How-To Travel Through Time

“Looking at these stars suddenly dwarfed my own troubles and all the gravities of terrestrial life.”
― H.G. Wells, The Time Machine

The Time Machine is a science fiction novel (or a long short-story?)  by H. G. Wells, published in 1895 and it has become a classic. In the book, the narrator introduces us to inventor and scientist whom the reader will know only by as Time Traveller. It’s impolite to call him anything different. In The Time Machine, our Time Traveller travels far into the future, into year 801, 701. There he learns that humanity has evolved when he meets Eloi. Eloi are described as naiive and small post-humans with large eyes and small ears and mouths.

Time Traveller soon learns that sweet Eloi do not inhabit this new world alone. There are also Morlocks who are quite different from the other human species.

“The fact is, the Time Traveller was one of those men who are too clever to be believed: you never felt that you saw all round him; you always suspected some subtle reserve, some ingenuity in ambush, behind his lucid frankness.”
― H.G. Wells, The Time Machine

The Time Machine is epic. H.G. Wells was a pioneer and this is one of the cornerstones of all science fiction works that came after…and especially dystopian genre? I like this novel a lot. I think Wells was one of the first ones to tackle the question of what the world would look like 800 000 years in the future. There is already a gap between people so what if after many millennia our world would look like this? Who would become Eloi and who would become Morlocks? I like Wells’ style, he’s whimsical and yet his language is beautiful and descriptions are rich. What did make me drop one star from the rating was the pessimism. I like to think that there is some hope for humanity. I want to read about people who push above everything, whereas here it just got more and more hopeless.

 

4/5 stars

How- To Read The Time Machine
1. 
Just 118 pages! The perfect read if you’re having a busy phase in your life! Whimsical and beautiful style of writing ought to keep you entertained. You can get the book at Project Gutenberg: http://www.gutenberg.org/ebooks/35
2. 
Essential read for all science fiction fans and I think this is great piece of work even if you don’t like the genre too much.
3. Plenty of good, entertaining and very different kinds of adaptations.

Have you read this? Thoughts? This post is a part of a very happy event called scifi month. Check it out.

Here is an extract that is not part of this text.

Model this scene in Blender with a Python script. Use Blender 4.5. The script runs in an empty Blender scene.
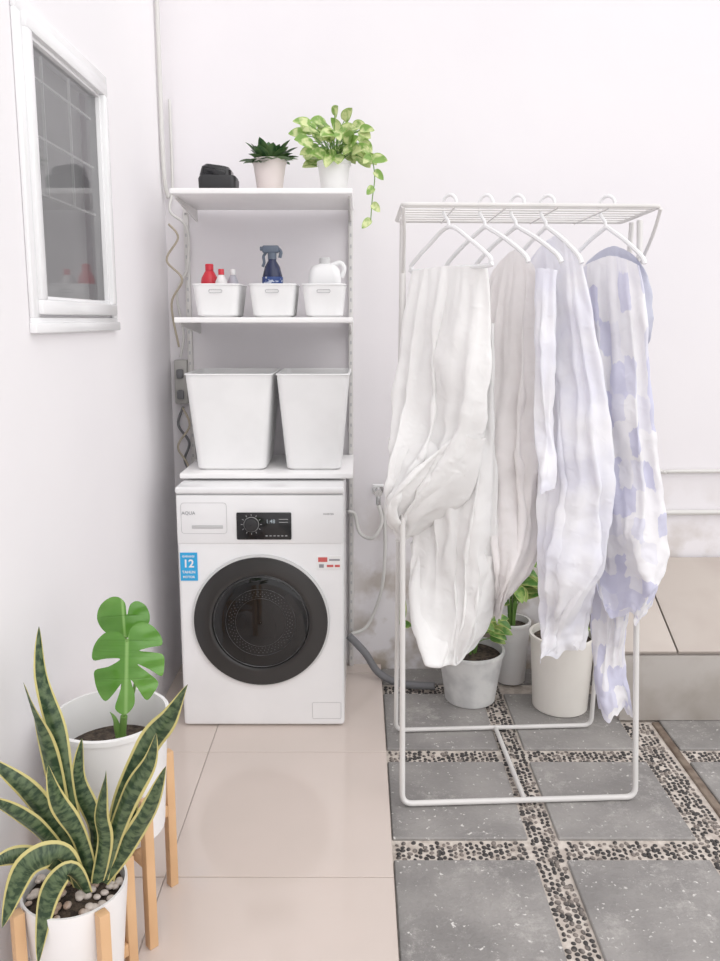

“Face this world. Learn its ways, watch it, be careful of too hasty guesses at its meaning. In the end you will find clues to it all.”
― H.G. Wells, The Time Machine

17 thoughts on “How-To Travel Through Time

  1. Chauncey Rogers says:

    I’ll have to get around to this one soon. I usually like sci-fi, from your little blurbs I think I’d get along swimmingly with Wells’s writing style, and I actually enjoy a healthy dose of pessimism regarding humanity. I’ve realized in recent years that my favorite novel may just be Lord of the Flies, which might just say something about me! :P
    I’m glad that there are optimists to counterbalance people like me, though! :)

    Liked by 1 person

    • Anastasia says:

      I’m pretty sure you’ll have a great time with this 😊 Yeah I have the same problem with Lord of the Flies, it seems so ridiculous that they’re not able to properly survive on that island instead they end up fighting each other o.O Haha yeah I guess we balance each other out here.

      Like

  2. Greg says:

    I’ve never read The Time Machine, although I did see the old movie and thought it was kinda good in spite of the oh-so-dated special effects! The thing that interested me about it is that a lot of time travel books go back in time, or maybe into the future but the year 801, 000- that’s WAY in the future and I love the idea of it.

    Liked by 1 person

  3. valisumbra says:

    Any fans of Wells science fiction might like to try ‘The Space Machine’, written by Christopher Priest back in 1976. It’s basically a homage to Wells, melding together elements of War of the Worlds and The Time Machine. Wells appears as a character, if I remember rightly. Priest is best known for The Prestige (later made into an excellent film). The Time Machine is, appropriately, very much of its time, transposing the late-Victorian idea of a working class regarded as almost sub-human into a science fiction future. I enjoyed the more recent film version, romantic sub-plots aside. Still waiting for a film version of War of the Worlds in the original setting and, hopefully, without Tom Cruise. Nice to see some classic sf being blogged about.